Bitcoin, often the first name that comes to mind when thinking of cryptocurrencies, has recently made headlines with market fluctuations. However, this time it’s not just ordinary volatility; Bitcoin’s more volatile trend compared to the other popular cryptocurrency Ethereum is noteworthy. Bitcoin holds a leading position in terms of market value and trading volume and is generally seen as a more stable asset by investors. However, recent developments seem to have shaken this perception somewhat.
Bitcoin’s One-Month Volatility Raises Eyebrows
Last week, Bitcoin’s 30-day realized volatility rose to 60%, surpassing Ethereum‘s volatility by about 10 percentage points. This figure has been recorded as the highest difference in at least a year. Historical volatility indicates the degree of price turbulence over a certain period, and from this perspective, we can say that Bitcoin is more volatile compared to Ethereum.
This situation emerged after the US Securities and Exchange Commission (SEC) greenlighted spot Bitcoin exchange-traded funds (ETFs). Following this development, investors increased their interest in the cryptocurrency through ETFs, which in turn triggered an upward fluctuation in the market.
However, the situation is not so bright for Ethereum investors. The SEC’s decreased likelihood of approving an Ethereum ETF seems to be negatively affecting Ethereum’s value. This could make ETH less preferable compared to Bitcoin.
Bitcoin Halving Approaches
The upcoming reward halving on the Bitcoin Blockchain is also cited as another reason for the market’s volatility. This event, which occurs every four years, can affect prices by reducing Bitcoin’s supply.
On April 21st, we will face one of the biggest surprises in the crypto world: the internal code will reduce the block reward paid to miners from 6.25 BTC to 3.125 BTC. While this may seem like just a mathematical adjustment, its effects can be quite real and decisive. According to ByteTree, this change will halve the annual $26 billion miner revenue.
So, what does this mean? Here, there is a general consensus in the crypto community: If demand remains constant or increases, cutting the supply could lead to higher prices. This creates a supply-demand imbalance and pushes prices up. In Bitcoin’s previous halvings, especially those in 2012, 2016, and 2020, a similar scenario occurred, and the cryptocurrency experienced tremendous rallies.

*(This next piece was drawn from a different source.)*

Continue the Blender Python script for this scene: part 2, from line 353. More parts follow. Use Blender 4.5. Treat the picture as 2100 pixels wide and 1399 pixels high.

Differences Emerge Before This Halving
However, there is something different this time. Bitcoin has surpassed its previous bull market peak of $69,000 weeks before the halving. This makes the upcoming event even more exciting for investors.
According to Greg Magadini, director of derivatives at Amberdata, the pre-halving rise in position could mean a potential “sell the news” pullback after the event. Magadini believes that the options market has priced in this event.